Write With Me! Study Hall, January 11, 2015: Bowie, Bad Luck, and Binges

In 1993, Bowie said, “One puts oneself through such psy­chological damage in trying to avoid the threat of insanity. You start to approach the very thing you’re scared of.… There were too many suicides [in my family] for my liking.… As long as I could put those psychological excesses into my music and into my work, I could always be throwing it off.”

From a Rolling Stone article by Mikal Gilmore, July, 2012



http://www.telegraph.co.uk
Writing often strips us down, revealing our flaws, our neuroses, our tragedies. We all face a moment with each stroke of the pen, when the possibility exists to push deeper, to open the wounds, to explore the dark places. How much of our own angst to share through our work is truly a very personal decision. The wonderful thing about writing is that we can tell a bit, a chunk, the whole truth in the voices of our characters.

In Eve’s Garden, the secondary character of Tally, Eve’s aunt, was my way to explore the ways that family allows us sometimes to get away with minor deceits and manipulations, and the frothy self-interest some women get away with. Tally is loved precisely because she never goes too far, and at the same time generally is exactly as conniving and selfish as most of us would like to be. But she could never be the central character because she will never change enough to interest us; she doesn’t want to.

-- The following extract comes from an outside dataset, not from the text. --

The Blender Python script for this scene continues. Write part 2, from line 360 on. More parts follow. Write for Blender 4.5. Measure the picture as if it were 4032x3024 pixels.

Eve’s mother, Maisie, on the other hand, meets every challenge, every anguish, every hostility, with clear-eyed courage. Tally can only be her charming, self-centered self because Maisie keeps her safe. They both know this; Tally responds by being devoted and obedient only to her protective sister, and Maisie responds with a fond, detached love for her silly youngest sister.

I’m now trying to write a short story about a young woman at the exact moment she decides to leave her family behind because they weigh her down and she knows they do not want to be saved from their sad, comfortable rut.

In writing our stories, we must explore not only our main characters, but the ties that bind them to secondary characters who reveal their underpinnings, their origins. We can explore the main character’s boundaries by showing who they chose not to become.

There are so many wonderful images of David Bowie floating in the webisphere today, as well as a few reports of sexual abuses that were never tried or proved. Those reports give me pause, because I tend to believe women who risk public censure to report the abuses of famous men. However, Mr. Bowie has admitted his past includes incidents that shamed him later, some of which he could barely remember. Rule breakers like Mr. Bowie often go too far and hurt others. I am sorry for the women who will never have closure, while noting that they also never brought charges against him, making closure impossible. I wish some had not chosen the week of his death, when he could not answer to anyone, to add their dark notes to the worldwide praise for his talent and his admirable conduct in his later years. The images that I prefer of that extraordinary star are the ones that show us the stripped-down face of a man who met his demons and bested them.

Like Tally, David Bowie knew his own imperfections. Unlike Tally, he may sometimes have gone too far. Where the line is drawn tells us everything about character.

What depths are you exploring with your characters today?